I love the way Lost tweaked the use of pop music in genre shows, even though it's not (mostly) a futuristic show. They won my absolute devotion in an early episode that closed with a dreamy montage of beach life over a pop song, complete with lyrics. Then abruptly, the song cut out. Hurley reached for his disc player, shook it and said "oh well, I guess that's that." And that WAS that. No more unexplainable pop music -- at least not until they found all those records in the hatch...

I've been trying to figure out how much "earth archive" materials my own future explorers will be able to access in Savages. Well, duh, Betsy -- they'll have EVERYTHING. Probably on an iPod the size of a finger nail inserted subcutaneously somewhere in their heads. They'll have the entire, searchable, Library of Congress and then some.

Crap. Moore's Law is a bitch.

But I promise, if I ever have them enjoying a thematic moment of popular music, some of it will date to 2258.

2/12/09

Birthday wishes

Happy birthday, Abe Lincoln and Charles Darwin.

In an odd fit of synchronicity, I have both a book about Lincoln and On The Origin Of Species sitting on my bedside table right now. 'Cause in an even odder fit of synchronicity, Lincoln gets killed off early in one of my pilots, and Darwin is the inspiration for a twenty-third century cult in another. If only Marc Rich and the AVMA were born on the same day, I'd have a clean sweep of pilot-y weirdness.

2/5/09

An attempt to parse network scheduling

So Life On Mars returned to the schedule in its new slot last week with an episode that was... not very Life On Mars-ish. Kind of more Grey's Anatomy-ish what with all the cute cops and workplace sex with oops-inappropriate people. I assumed this was a case of script jetlag -- that this episode had been part of a new direction for the series intended to make it gel better with Grey's and implemented before the move to the post-Lost slot was finalized. It seemed an odd choice to kick off the much-touted new pairing: a cop show with a heady, deep mystery joining the most mysterious show on television and premiering with a burn-off episode utterly lacking in mystery. But such can be the way of script jetlag. I assumed things would return to spooky-wonderful in future episodes.

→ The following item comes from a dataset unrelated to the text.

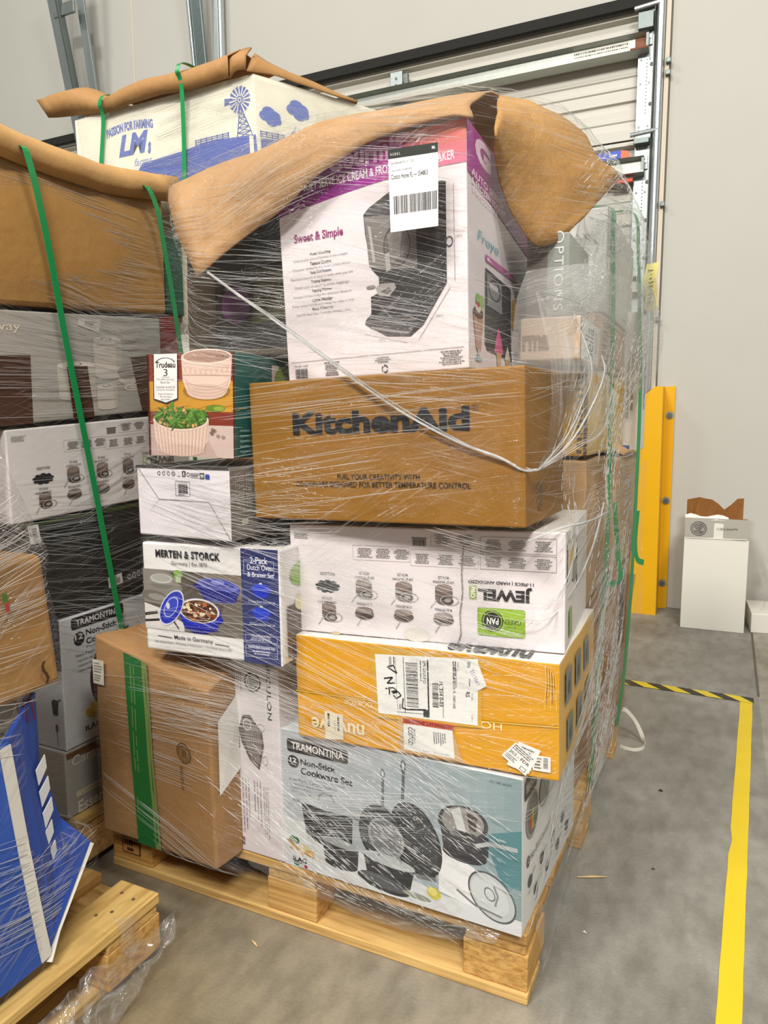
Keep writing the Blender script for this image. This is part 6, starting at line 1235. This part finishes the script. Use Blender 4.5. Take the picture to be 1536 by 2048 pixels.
veil([[(.006, .03, .10), (.020, .3, .10), (.024, .6, .10), (.024, .9, .10), (.022, 1.18, .11)], [(.012, .02, .30), (.030, .3, .32), (.036, .6, .33), (.040, .9, .34), (.050, 1.19, .36)], [(.058, .03, .50), (.060, .3, .52), (.050, .6, .53), (.046, .9, .54), (.056, 1.20, .56)], [(.062, .12, .70), (.066, .3, .72), (.052, .6, .73), (.048, .9, .74), (.052, 1.2, .76)], [(.050, .20, .86), (.060, .32, .88), (.050, .6, .90), (.048, .9, .92), (.056, 1.2, .95)]], 'film_overlap', F_side, film, 'wrinkled overlapped film along the right side', amp=.005)
F_bag = film_mat('crinkled_bag', haze=.42, gloss=.55, angs=(75, 20, -40), streak=(18, 75), rough=.10, bump=1.5, base=.10)
bag_o = veil([[(-.06, .50, 1.36), (.020, .56, 1.35), (.030, .78, 1.36), (.044, 1.0, 1.37), (.066, 1.20, 1.38)], [(-.06, .50, 1.44), (.022, .57, 1.43), (.032, .78, 1.45), (.046, 1.0, 1.47), (.056, 1.20, 1.48)], [(-.05, .52, 1.52), (.020, .60, 1.53), (.030, .80, 1.55), (.040, 1.0, 1.57), (.036, 1.20, 1.58)], [(-.05, .55, 1.57), (.006, .64, 1.58), (.016, .84, 1.61), (.016, 1.03, 1.655), (.0, 1.19, 1.655)], [(-.20, .58, 1.58), (-.12, .68, 1.59), (-.10, .88, 1.62), (-.10, 1.03, 1.66), (-.12, 1.19, 1.65)]], 'clear_bag', F_bag, None, amp=.010)
tag(bag_o, 'crinkled clear plastic bag at the top right behind the hanging cardboard flap', 'bag')
F_spark = film_mat('stretch_film_painted_glint', haze=.95, gloss=.4, base=.55, rough=.2)  # whitish, nearly opaque: highlights painted as dashes on the film
# fine tension lines of the film: clusters of hair-thin parallel strands in the film surface; dashed ones paint white glints
def streaks(key, obj, n_cl, seed, ang, tz, dash=False, slope=None, per=(16, 34), ln=(.12, .42), rad=(.00010, .00038)):
    R_ = random.Random(seed); rows = WRAPS[key]; nj, ni = len(rows)-1, len(rows[0])-1; mb = MB()
    def at_(i, j):
        i = i % ni; j = min(max(j, 0), nj-.001); a, c = int(i), int(j); u, v = i-a, j-c
        return rows[c][a].lerp(rows[c][a+1], u).lerp(rows[c+1][a].lerp(rows[c+1][a+1], u), v)
    dz = rows[1][0].z-rows[0][0].z; dz = rows[3][0].z-rows[2][0].z
    for _ in range(n_cl):
        t = R_.uniform(*ang) % 360; i0 = t/360*ni; j0 = R_.uniform(*tz)*nj; p = at_(i0, j0); sl = .75*noise.noise(p*2.6+Vector((seed, 0, 0)))+R_.uniform(-.06, .06) if slope is None else R_.gauss(slope, .07); L = R_.uniform(*ln); n = R_.randint(*per)
        step = max((at_(i0+1, j0)-p).length, .004)
        for k in range(n):
            jj = j0+R_.gauss(0, .035)/dz; L2 = L*R_.uniform(.35, 1); s0 = R_.uniform(-.3, .3)*L; fanout = R_.gauss(0, .018)
            P = []
            for q in range(9):
                d = s0+(q/8-.5)*L2; P.append(at_(i0+d/step, jj+(d*(sl+fanout))/dz))
            c = Vector((sum(x.x for r in rows[:1] for x in r)/len(rows[0]), sum(x.y for x in rows[0])/len(rows[0]), 0))
            P = [x+Vector((x.x-c.x, x.y-c.y, 0)).normalized()*.0008 for x in P]; r = R_.uniform(*rad)
            if any((P[q+1]-P[q]).length > 1e-6 and (P[q]-P[q-1]).length > 1e-6 and (P[q+1]-P[q]).angle(P[q]-P[q-1]) > .5 for q in range(1, 8)): continue
            if dash:  # short white dashes, sparkle of the film put into geometry
                q = 0.0
                while q < 8:
                    w_ = R_.uniform(.25, 1.3); e = min(8, q+w_); g = lambda v: P[int(v)].lerp(P[min(8, int(v)+1)], v-int(v))
                    if R_.random() < .62: r = R_.uniform(*rad); mb.tube([g(q), g((q+e)/2), g(e)], [r*.3, r, r*.3], F_spark, 3, False)
                    q = e+R_.uniform(.05, .5)
                continue
            mb.tube(P, [r*.3]+[r]*7+[r*.3], F_rope, 3, False)
    o = mb.build('film_streaks', obj, smooth=True); o['kind'] = 'stuff'
    uvl = o.data.uv_layers.new(name='UVMap')
    for lp in o.data.loops: uvl.data[lp.index].uv = (.3, .1)
streaks('main', film, 16, 21, (262, 306), (.06, .21), dash=True, slope=-.62, per=(10, 18), ln=(.15, .40), rad=(.0003, .0009))
streaks('main', film, 10, 22, (228, 300), (.25, .95), dash=True, per=(8, 16), ln=(.12, .30), rad=(.0002, .0006))
streaks('main', film, 34, 23, (-48, 40), (.04, .95), dash=True, slope=.9, per=(10, 22), ln=(.12, .34), rad=(.0004, .0013))
streaks('main', film, 78, 3, (225, 310), (.03, .98)); streaks('main', film, 70, 4, (-50, 55), (.03, .98), per=(18, 38))
film_l = wrap('clear stretch film round the left load with the long brown carton on top', LOADS['left'], [], (-1.55, .25), .06, 1.60, 160, 80, F_left, off=.006, relax=8, hem=.03, name_key='left')
film_b = wrap('milky stretch film over the white farm bin at the back left', LOADS['bin'], [], (-1.95, 1.95), .15, 2.50, 120, 60, F_back, off=.01, relax=3, name_key='bin')
streaks('left', film_l, 40, 5, (-55, 30), (.1, .97)); streaks('bin', film_b, 30, 6, (230, 330), (.55, .98), rad=(.0003, .0008))
bb = [Vector(v) for v in ((-1.6, -1.36, .12), (FX, -1.36, .12), (FX, -.44, .12), (-1.6, -.40, .12), (-1.6, -1.36, .6), (FX+.0, -1.36, .6), (FX-.0, -.46, .6), (-1.6, -.38, .6))]
cone = [Vector(v) for v in ((-1.5, -1.3, .86), (FX, -1.3, .86), (FX, -.39, .85), (-1.5, -.36, .85), (-1.4, -1.3, 1.1), (FX-.02, -1.3, 1.1), (FX-.03, -.46, 1.1), (-1.4, -.46, 1.1))]
film_f = wrap('wrinkled stretch film round the blue printed bin at the bottom left', LOADS['front']+[bb, cone], [], (-1.15, -.86), .15, 1.06, 160, 60, F_front, off=.010, relax=8, name_key='front', extra=lambda z: [(FX-.028, -.298)] if .25 < z < .34 else ([(FX-.005, -.40)] if .17 < z < .25 else []))

streaks('front', film_f, 40, 7, (-5, 60), (.05, .95), rad=(.0002, .0006))
# crumpled film dragged off the corner of the bottom left pallet, onto the floor
F_deb = film_mat('stretch_film_crumpled', haze=.34, gloss=.45, angs=(20, 70, -35), streak=(14, 60), rough=.12, bump=1.2, base=.07)
def crumple(name, label, rows, amp=.02, sub=6, seed=0):
    R1 = [catmull(r, sub) for r in rows]; cols = [catmull(cc, sub) for cc in zip(*R1)]
    G = [[p+(noise.noise_vector(p*16+Vector((seed, 0, 0)))*amp+noise.noise_vector(p*45)*amp*.45) for p in cc] for cc in zip(*cols)]
    for r in G:
        for p in r: p.z = max(p.z, .004)
    mb = MB(); mb.grid(G, F_deb); o = mb.build(name, smooth=True); uvl = o.data.uv_layers.new(name='UVMap'); nc = len(G[0])
    for lp in o.data.loops: v = lp.vertex_index; uvl.data[lp.index].uv = ((v % nc)*.02, (v//nc)*.02)
    return tag(o, label, 'film', 'film scraps')
crumple('film_scrap', 'crumpled clear film hanging off the bottom left pallet onto the floor', [
    [(-.694, -.205, .075), (-.684, -.205, .088), (-.668, -.19, .096), (-.655, -.175, .10)],
    [(-.688, -.31, .090), (-.672, -.30, .070), (-.652, -.25, .058), (-.650, -.21, .075)],
    [(-.688, -.39, .100), (-.662, -.37, .05), (-.645, -.31, .03), (-.655, -.255, .04)],
    [(-.688, -.47, .085), (-.655, -.45, .03), (-.642, -.39, .012), (-.660, -.32, .012)],
    [(-.690, -.57, .075), (-.650, -.55, .025), (-.635, -.49, .01), (-.655, -.42, .01)],
    [(-.690, -.70, .06), (-.640, -.68, .02), (-.625, -.62, .01), (-.640, -.54, .01)]], amp=.020)
crumple('film_scrap', 'film knot caught on the deck edge of the bottom left pallet', [
    [(-.70, -.29, .15), (-.690, -.275, .146), (-.685, -.26, .145)], [(-.684, -.295, .125), (-.676, -.28, .12), (-.68, -.26, .12)], [(-.688, -.30, .09), (-.672, -.285, .08), (-.68, -.26, .09)]], amp=.008, seed=3)
crumple('film_scrap', 'clear film heap at the right edge by the wall', [[(.46, 2.95, .02), (.5, 2.9, .12), (.56, 2.9, .28)], [(.48, 2.85, .15), (.52, 2.82, .25), (.6, 2.85, .3)], [(.46, 2.95, .3), (.5, 2.95, .36), (.6, 3.0, .34)]], amp=.03, seed=5)
# film skirt torn loose along the pallet's front and right edges
crumple('film_skirt', 'torn film edge hanging along the front of the tall load pallet', [[(-.62, -.012, .135), (-.45, -.012, .138), (-.25, -.012, .14), (-.05, -.014, .14)], [(-.60, -.014, .118), (-.45, -.018, .105), (-.25, -.020, .09), (-.06, -.016, .115)]], amp=.006, seed=8)
crumple('film_skirt', 'torn film edge hanging at the front right corner of the tall load pallet', [[(.006, .02, .15), (.010, .15, .15), (.012, .4, .15), (.012, .7, .15)], [(.018, .03, .09), (.022, .15, .08), (.018, .4, .10), (.014, .7, .13)], [(.010, .04, .035), (.022, .13, .05), (.014, .36, .08), (.012, .7, .12)]], amp=.008, seed=9)

# ================================================================== LITTER ON THE FLOOR
wl = wood('#dcc08a', 0)
def splinter(label, a, b, w=.003):
    mb = MB(); A = Vector(a); B = Vector(b); mb.tube([A, A.lerp(B, .5)+Vector((0, 0, .001)), B], [w*.4, w, w*.3], wl, 5); tag(mb.build('wood_splinter'), label, 'splinter', 'wood splinters')
splinter('thin wood splinter lying on the floor before the pallet', (-.555, -.075, .003), (-.535, -.085, .003))
splinter('long wood splinter sticking out low on the right side of the pallet', (.012, .42, .004), (.075, .45, .004))
def blob(label, x, y, r, col):
    mb = MB(); mb.tube([(x-r, y, .002), (x, y+r*.2, .004), (x+r, y, .002)], [r*.2, r*.6, r*.2], flat(col, .8), 6); tag(mb.build('debris'), label, 'debris', 'crumbs on the floor')
blob('small dark crumb on the floor between the pallet and the yellow tape', .155, .93, .006, '#3b362d'); blob('brown crumb on the floor lower right of the pallet', .17, .53, .004, '#5a5145'); blob('tiny pale chip on the floor near the front right pallet corner', .06, .24, .004, '#d8d2bc')
bpy.context.view_layer.update()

After last night's showing, I'm confused. Clearly, last night's episode was meant to run BEFORE the episode that ran last week. It picked up the strings of mystery and show mythology left hanging in the fall and ran with them. WHY DIDN'T THEY SHOW THIS EPISODE LAST WEEK?

I think I know. And it worries me.

I sense network nervousness about the failure of the mythology-heavy Invasion that once followed Lost. I sense that -- though the whole point of pairing Lost and LOM is that both are mystery-heavy shows -- the network is trying to step way back on the mystery. That first-week-back show might not have been a burn-off of a now-jettisoned "new direction," it might BE the new direction this show is going to take.

I love Grey's. I really do. But I don't want LOM to turn into cops-lite with cute sex and bad polyester suits. If anyone out there is reading -- keep the mystery, guys! We love the mystery. We watch for the mystery.